Und diese haben es durchaus in sich: War „Oculus – Das Böse in dir“ lange Zeit vornehmlich mehr Psycho-Drama denn Horrorfilm, vermengen sich in den verbildlichten Erinnerungen nun die böse Atmosphäre dem Grauen ohnmächtig gegenüberstehender, traumatisierter Kinder mit einigen sparsam eingesetzten unappetitlichen Gewaltspitzen (wobei zum Fiesesten sicherlich gehört, wie sich der Vater in einem Anfall von Selbstverstümmelung einen Fingernagel herausreißt) und morbider Maskenkunst, so dass man recht deutlich und detailliert zu sehen bekommt, wovon anfänglich lediglich viel geredet wurde. Parallelen zu Filmen wie „The Amityville Horror“ oder „Shining“ drängen sich auf, sind jedoch kein bloßes Plagiat. Flanagan versteht es hier, mit Spannung und Suspense zielführend und effektiv zu arbeiten und verlässt sich keinesfalls auf blutige Szenen, die hier lediglich die zweite Geige spielen. Die soliden darstellerischen Leistungen der überwiegend jungen Schauspieler tragen ihren Teil dazu bei.

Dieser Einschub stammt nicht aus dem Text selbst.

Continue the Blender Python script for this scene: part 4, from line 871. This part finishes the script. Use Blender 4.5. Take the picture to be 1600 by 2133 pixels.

Es läuft letztendlich darauf hinaus, dass (Achtung, Spoiler!) auch Kaylie und Tim allen Vorkehrungen zum Trotz die Kontrolle verlieren – denn dass der Einrichtungsgegenstand verdammt sinister ist, stellt Flanagans Film allerspätestens dann klar, als es auch in der Gegenwart zu Todesfällen kommt. Wie er beide Zeitebenen immer stärker miteinander vermischt, ist einerseits eine durchaus interessante Versinnbildlichung des surrealen Paranormalen und Ausdruck von Kontrollverlust und Wahnsinn der Opfer, wird andererseits aber leider etwas übertrieben. Man hätte besser daran getan, schneller auf den Punkt zu kommen, denn neue Erkenntnisse ergeben sich nicht mehr: Dafür, dass keinerlei Informationen zum Ursprung der Macht des Spiegels geliefert werden, erscheint der Film zu lang. Diese Art der Entmystifizierung hat er jedoch ebenso wenig nötig wie eine Katharsis oder ein Happy End, so dass letztlich trotz etwas unausgegorenen Timings und einer sich gegen Ende überschlagenden Erzählstruktur der positive Gesamteindruck überwiegt – was sich bei mir als abergläubischem Freund von Spiegelgeschichten in 7 von 10 Punkten wider-, äh, -spiegelt.